The pigs are descendants of a domestic herd kept on the island in the 1850s. Park officials say the pigs can double their population every four months.
Pigs also contribute to the catastrophic decline of the native island fox. Golden eagles drawn to the island by the plentiful pigs also supplement their diets with the island fox and plant populations unique to Santa Cruz.
The damage the pigs leave behind can resemble a plowed field, causing erosion and spreading fennel and other weeds. The Park Service recently released a restoration plan for killing the pigs to initiate the recovery of the island's ecosystem, but it will not be easy.
One option is to split the island into six hunting zones, divided by 45 miles of chain link fence, and kill the pigs over a six-year period—at a cost of about $6 million.
Park officials have been developing the plan to kill the pigs for about two years in consultation with The Nature Conservancy, which owns 75 percent of Santa Cruz Island.
Some animal rights advocates oppose the eradication plan, urging park officials to shoot the pigs with contraceptives so the herd can die off on its own.

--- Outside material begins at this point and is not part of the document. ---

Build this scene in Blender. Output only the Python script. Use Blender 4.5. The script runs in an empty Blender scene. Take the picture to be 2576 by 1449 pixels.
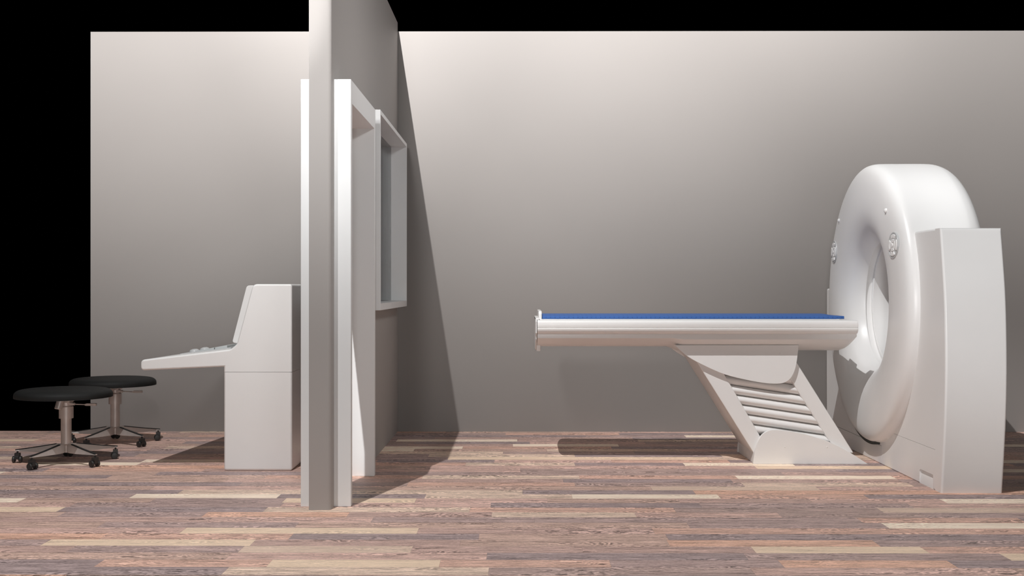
import bpy, bmesh, math, random
from mathutils import Vector, Matrix
PI = math.pi
C = bpy.context.scene.collection
sc = bpy.context.scene

# ------------------------------------------------------------------ helpers
def node_mat(name):
    m = bpy.data.materials.new(name); m.use_nodes = True
    nt = m.node_tree
    return m, nt, nt.nodes['Principled BSDF']

def plain(name, col, rough=.45, metal=0, spec=.5, var=.03, vscale=6.0, bump=0, bscale=200):
    """procedural paint: base colour with a faint large-scale mottling and optional fine bump"""
    m, nt, b = node_mat(name)
    tc = nt.nodes.new('ShaderNodeTexCoord')
    no = nt.nodes.new('ShaderNodeTexNoise'); no.inputs['Scale'].default_value = vscale
    nt.links.new(tc.outputs['Object'], no.inputs['Vector'])
    rp = nt.nodes.new('ShaderNodeValToRGB')
    e = rp.color_ramp.elements
    e[0].position, e[1].position = .3, .7
    e[0].color = tuple(c*(1-var) for c in col)+(1,)
    e[1].color = tuple(min(1, c*(1+var)) for c in col)+(1,)
    nt.links.new(no.outputs['Fac'], rp.inputs['Fac'])
    nt.links.new(rp.outputs['Color'], b.inputs['Base Color'])
    b.inputs['Roughness'].default_value = rough
    b.inputs['Metallic'].default_value = metal
    b.inputs['Specular IOR Level'].default_value = spec
    if bump:
        n2 = nt.nodes.new('ShaderNodeTexNoise'); n2.inputs['Scale'].default_value = bscale
        nt.links.new(tc.outputs['Object'], n2.inputs['Vector'])
        bp = nt.nodes.new('ShaderNodeBump'); bp.inputs['Strength'].default_value = bump
        bp.inputs['Distance'].default_value = .002
        nt.links.new(n2.outputs['Fac'], bp.inputs['Height'])
        nt.links.new(bp.outputs['Normal'], b.inputs['Normal'])
    return m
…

Park officials, however, say that the extent of the damage the pigs are creating has left them with little choice—the destruction of Chumash history must stop, quickly.
"The pigs are uprooting the resting place of these people, my ancestors," Julie Tumamait-Stenslie, a Chumash Indian and island descendant, recently said to the Los Angeles Times. "I don't like the idea of killing animals, but [the pigs] are not native to the place, and it has to be done for the greater good."